On a spit of open tundra jutting out where the Beaufort and Chukchi Seas come together in northernmost Alaska sits the town of Barrow. It's "sort of a ramshackle sort of place," Glick said. But it's also a scientific and cultural outpost, and it was there that Glick met an Inupiat elder who told him how whaling, a subsistence activity for the Inupiat, has changed over his lifetime.
"I talk to you about things that I have seen," Glick recalls the man saying. He told Glick of the changes he and other hunters had observed in the ice itself, which is critical to their culture. Whalers, the man explained, have a harder time now because they can't trust traditional knowledge about ice conditions. To illustrate, the man told Glick a story about a group of whalers who got stranded on a chunk of ice—ice that betrayed them when it broke off from the mainland and floated into the ocean. The men were rescued by helicopter but the story remains, a testament to the changes wrought by global warming.
In Louisiana, Glick traveled to Bayou Lafourche, located southwest of New Orleans, where the land seems to be dissolving into the Gulf of Mexico. That impression isn't far off. Glick said it was in Bayou Lafourche that he "learned what sea level rise looks like in fast motion." It's also where he met Windell Curole, the head of the levee district, who has the improbable task of keeping that rising water under control.
Residents of southern Louisiana are learning the meaning of "subsidence"—quite literally the sinking of the earth on which they live. Subsidence is caused by sea level rise, sediments not being replenished in the Mississippi delta, and possibly also gas and oil drilling, which might be causing the ground to collapse. To battle subsidence, communities have constructed a complicated network of levees and dikes, which help control water during storm surges, with the goal of keeping water from the gulf out of the cities.
Curole is charged with deciding when people need to evacuate, when they can come back, and which gates get opened or closed to manage flooding.
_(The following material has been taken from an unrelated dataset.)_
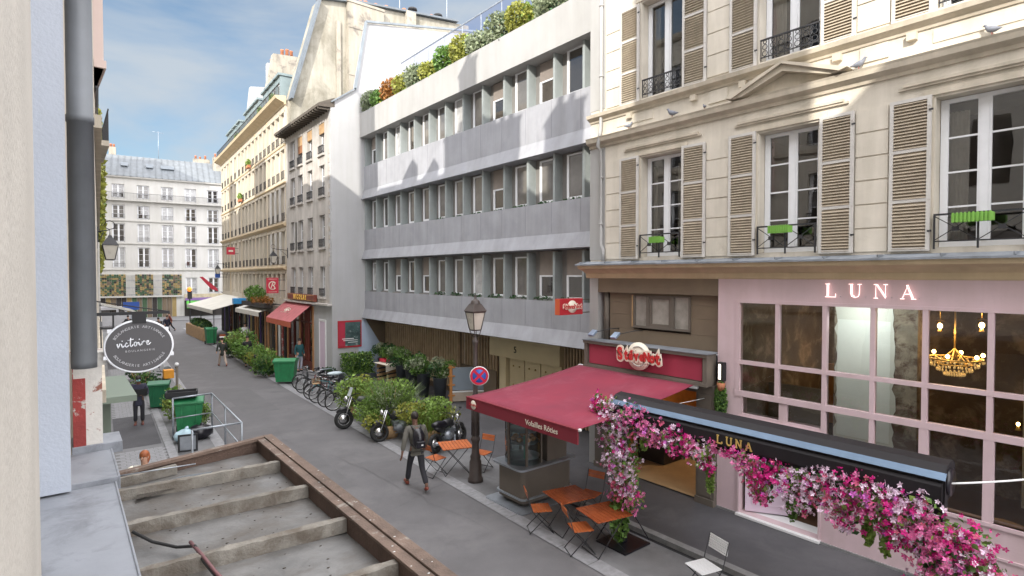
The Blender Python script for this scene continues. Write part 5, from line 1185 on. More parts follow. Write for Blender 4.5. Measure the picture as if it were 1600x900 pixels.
# ================================================================ CAFES down the right side
def cafe(name, label, px, Y0, Y1, xw, xf, zb, zf, m_):
    t_ = thing(name, label, 'awning', (0, 0, 0)); mb = MB().use(m_)
    mb.add([(xw, Y0, zb), (xw, Y1, zb), (xf, Y1, zf), (xf, Y0, zf), (xw, Y0, zb+.03), (xw, Y1, zb+.03), (xf, Y1, zf+.03), (xf, Y0, zf+.03)], [(0,1,2,3), (7,6,5,4), (0,3,7,4), (1,5,6,2)]); mb.box(xf-.02, xf+.01, Y0, Y1, zf-.25, zf+.02); mb.build('canopy', t_)
    mb = MB().use(m_iron)
    for y in (Y0+.3, (Y0+Y1)/2, Y1-.3): mb.tube([(xf+.15, y, 0), (xf+.15, y, zf)], .03, 5)
    mb.build('post', t_); return t_
m_wcan = mat('white_canvas', (.62,.60,.54), .8, .08, 1)
cafe('cafe_awning', 'long white cafe awning spread over the far terrace', 0, 45.5, 56, 11.4, 8.5, 3.35, 2.55, m_wcan)
cafe('cafe_awning', 'smaller white cafe awning beside the blue sign', 0, 37.5, 43.5, 10.8, 9.6, 3.1, 2.75, m_wcan)
t_ = thing('blue_sign_box', 'bright blue sign box at the corner of the white cafe awnings', 'sign', (10.0, 44.4, 3.2)); MB().use(mat('bright_blue', (.03,.28,.62), .5)).box(-.35, .45, -.3, .3, -.18, .22).build('box', t_, bevel=.02)
t_ = thing('cafe_shopfront', 'dark cafe fronts with purple and yellow strips under the cream building', 'shopfront', (*Q0, 0), qa)
mb = MB().use(m_blackm); mb.box(0, QW, -.12, -.01, .02, 3.3); rr = random.Random(8)
cols = [mat('purple_strip', (.10,.05,.25), .6), m_yel, m_rb, m_dark, m_taupe, m_white, m_dark, m_redp, m_dark, m_tanj]
for k in range(30): u = .3+k*.76; mb.use(cols[rr.randrange(len(cols))]); mb.box(u, u+.22+.2*rr.random(), -.17, -.121, .1, 2.7)
mb.use(mat('cafe_fascia', (.22,.17,.14), .7)); mb.box(0, QW, -.3, -.121, 2.75, 3.25); mb.use(m_dkgl)
for k in range(14): u = .7+k*1.6; mb.box(u, u+.8, -.135, -.1205, .5, 2.6)
mb.build('front', t_)
t_ = thing('ledge_plants', 'tangled plants growing on the ledge above the dark cafe fronts', 'plants', (10.1, 40.2, 3.35)); mb = MB().use(lf[0]); mb.leaves(0, 0, .5, .5, 2.0, .6, 500, .16); mb.use(lf[5]); mb.leaves(0, -1.5, .1, .5, 2.4, .35, 350, .14); mb.build('foliage', t_); MB().use(m_dark).box(-.35, .35, -3.5, 2.2, -.3, -.02).build('trough', t_)

# ================================================================ PLANTS at street level
BUSH = random.Random(21)
def bush(name, label, x, y, rx, ry, h, kinds, n=1500, size=.085, group=None, base=0.0, stems=True, tuft=0, cat='bush', rz=0):
    t_ = thing(name, label, cat, (x, y, base), rz, group); mb = MB(); ncl = 9
    for c in range(ncl):
        a = BUSH.uniform(0, 6.28); q = BUSH.uniform(.15, .62); cx, cy = rx*q*math.cos(a), ry*q*math.sin(a); cz = h*BUSH.uniform(.3, .8)
        s = BUSH.uniform(.38, .6); mb.use(lf[kinds[c % len(kinds)]]); mb.leaves(cx, cy, cz, rx*s, ry*s, h*s*.52, n//ncl, size*BUSH.uniform(.55, 1.45), BUSH, .2)
    if tuft:
        for _ in range(tuft):      # long arching blades
            mb.use(lf[kinds[BUSH.randrange(len(kinds))]]); a = BUSH.uniform(0, 6.28); r_ = BUSH.uniform(.3, 1.05); x1, y1 = rx*r_*math.cos(a), ry*r_*math.sin(a); zt_ = h*BUSH.uniform(.7, 1.05)*(1-.25*r_)
            p = [Vector((x1*.2, y1*.2, .1)), Vector((x1*.6, y1*.6, zt_*.75)), Vector((x1, y1, zt_))]; w = Vector((-math.sin(a), math.cos(a), 0))*.010
            mb.add([p[0]-w, p[0]+w, p[1]+w*1.3, p[1]-w*1.3, p[2]], [(0,1,2,3), (3,2,4)])
    mb.build('foliage', t_)
    if stems:
        sm_ = MB().use(m_wood)
        for _ in range(9): a = BUSH.uniform(0, 6.28); q = BUSH.uniform(.2, .6); sm_.tube([(0, 0, 0), (rx*q*.5*math.cos(a), ry*q*.5*math.sin(a), h*.4), (rx*q*math.cos(a), ry*q*math.sin(a), h*.75)], [.018, .012, .006], 4)
        sm_.build('stem', t_)
    return t_
g_ = 'big planted tubs between the bicycles and the tables'
def tubbed(label, x, y, rx, ry, h, kinds, n, tuft, size=.08):
    t_ = bush('planted_tub', label, x, y, rx, ry, h, kinds, n, size, g_, 0, True, tuft, 'planted tub')
    MB().use(m_wood).lathe([(0, 0), (.32, 0), (.4, .42), (.36, .42), (.34, .36), (0, .36)], 14).build('tub', t_)
tubbed('yellow green bush of the three large tubs, next to the bicycles', 8.3, 19.3, .95, .9, 1.45, [3, 1, 1], 2600, 300)
tubbed('tallest feathery green bush of the three tubs, between the motorcycles', 8.4, 16.9, 1.3, 1.1, 1.95, [1, 1, 4, 0], 4600, 700, .07)
tubbed('low bright green bush of the three tubs, behind the walking man', 8.7, 15.0, 1.1, .95, 1.35, [1, 1, 3], 3400, 600, .07)
tubbed('small dense bush at the foot of the tallest tub plant', 7.95, 16.25, .75, .65, 1.0, [0, 3, 1], 1900, 120, .065)
gh = 'green bushes hedging the roadway by the wine shop'
for i, (x, y, r_, h, k) in enumerate(((8.05, 29.6, .8, 1.25, [0, 2, 0]), (8.0, 31.2, .85, 1.35, [1, 0, 3]), (8.1, 32.8, .85, 1.4, [0, 1]), (8.15, 34.5, .9, 1.5, [1, 0, 0]), (8.3, 36.4, 1.0, 1.9, [4, 0, 1]), (8.3, 38.2, .9, 1.3, [0, 2]))):
    bush('hedge_bush', ['dark hedge bush right beside the green bin', 'bright hedge bush second from the green bin', 'hedge bush third from the green bin', 'light green hedge bush fourth from the green bin', 'tall silvery grass clump behind the hedge bushes', 'farthest hedge bush near the cafe tables'][i], x, y, r_, r_, h, k, 1500, .10, gh, 0, True, 60)
# box hedge against the blank wall
t_ = thing('box_hedge', 'square clipped hedge against the blank wall under the poster', 'hedge', (11.25, 26.2, 0)); mb = MB()
for k in (0, 1, 2, 0): 
    mb.use(lf[k])
    for _ in range(700):
        x, y, z = BUSH.uniform(-.75, .75), BUSH.uniform(-.4, .4), BUSH.uniform(.25, 1.3); c = Vector((x, y, z)); d = Vector((BUSH.gauss(0,1), BUSH.gauss(0,1), BUSH.gauss(0,1))).normalized(); e = d.orthogonal().normalized()*.05; f = d.cross(e)*.8; mb.add([c-e, c+f, c+e, c-f], [(0,1,2,3)])
mb.build('foliage', t_); mb = MB().use(m_planter); mb.box(-.78, .78, -.42, .42, 0, .3); mb.build('trough', t_)
# row of tall tapered planters
gp = 'tall dark planters in front of the slatted screen'; ref = None
for i, (x, y) in enumerate(((11.78, 19.35), (11.8, 20.7), (11.95, 22.0), (12.15, 23.3), (12.3, 24.6), (12.4, 25.7))):
    t_ = bush('tall_planter', ['tall dark planter nearest the wooden framed screen', 'second tall planter from the wooden framed screen', 'third tall planter from the wooden framed screen', 'fourth tall planter from the wooden framed screen', 'fifth tall planter behind the red box', 'last tall planter beside the blue painted wall'][i], x, y, .62, .6, .95, [0, 2, 4, 0], 1500, .07, gp, 0, False, 40, 'planter')
    for c in kids(t_): c.location.z = .85
    MB().use(m_planter).lathe([(0, 0), (.20, 0), (.29, .98), (.31, 1.0), (.27, 1.0), (.25, .92), (0, .92)], 4 if False else 18).build('pot', t_); MB().use(m_wood).tube([(0, 0, .9), (0, 0, 1.3)], .02, 5).build('stem', t_)
bush('planted_box', 'yellow green shrub in a box on the left pavement behind the railing', 3.05, 22.6, .5, .6, 1.25, [3, 1, 0], 1400, .07, None, 0, True, 60, 'planted box')
bush('planted_box', 'dark leafy shrub on the left pavement below the oval sign', 2.6, 28.2, .8, .9, 1.4, [2, 0, 2], 1500, .10, None, 0, True, 0, 'planted box')
bush('planted_box', 'pale green herb clump beside the near green bin on the left', 3.6, 20.9, .3, .3, .9, [1, 4], 500, .06, None, 0, True, 50, 'planted box')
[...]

It's a problem that right now is pretty unique to southern Louisiana and other places that are built at or below sea level. But as sea levels rise as a result of glacial melt from climate change, the problem—and jobs like Curole's—will become a lot more common.
"He was somebody that had to deal with what was essentially going to be a lot of communities' future," Glick said.
But not all changes caused by climate change seem logical on the surface. Glick also spent a few days on a research vessel near Bermuda, talking to scientists who are measuring the temperature, salinity and other properties of the ocean water there. It's part of a larger, long-term study that's looking at how the ocean is changing as ice melts near the poles.
Glick said the biggest implication for the scientists' research is the impact all the new fresh water will have on a natural ocean cycle called thermohaline circulation. Basically, in the Atlantic Ocean warmer, saltier water moves north along the Gulf Stream and is replaced by cooler, fresher water from the Arctic. The process brings warm water and air to the north Atlantic, and helps keep Europe's climate temperate. Scientists are concerned that the influx of colder fresh water from the Arctic could disturb the circulation, effectively shutting down the Gulf Stream and actually leaving Europe colder for a while.
This might be a hard sell to some—that global warming could result in lower temperatures in some places—but Glick didn't seem to think it would be. "The earth's climatic systems are really complex," he said.
He added that in the past decade, scientists have done a lot more interdisciplinary research using data from sources as diverse as ancient ice cores, tree rings, lake sediments and stalactites. Each method has holes, he said, but all together the evidence is "very compelling" that climate change is real, and it's caused by humans.
"The convincing case is that what's happening now is anomalous," he said. "It's outside of the realm of any sort of normal pattern that can be explained without adding in these human influences."
Glick is a freelance journalist and author of two books, Powder Burn: Arson, Money and Mystery on Vail Mountain and Monkey Dancing: A Father, Two Kids, and a Journey to the Ends of the Earth, which won the Colorado Book Award for best History/Biography in 2003.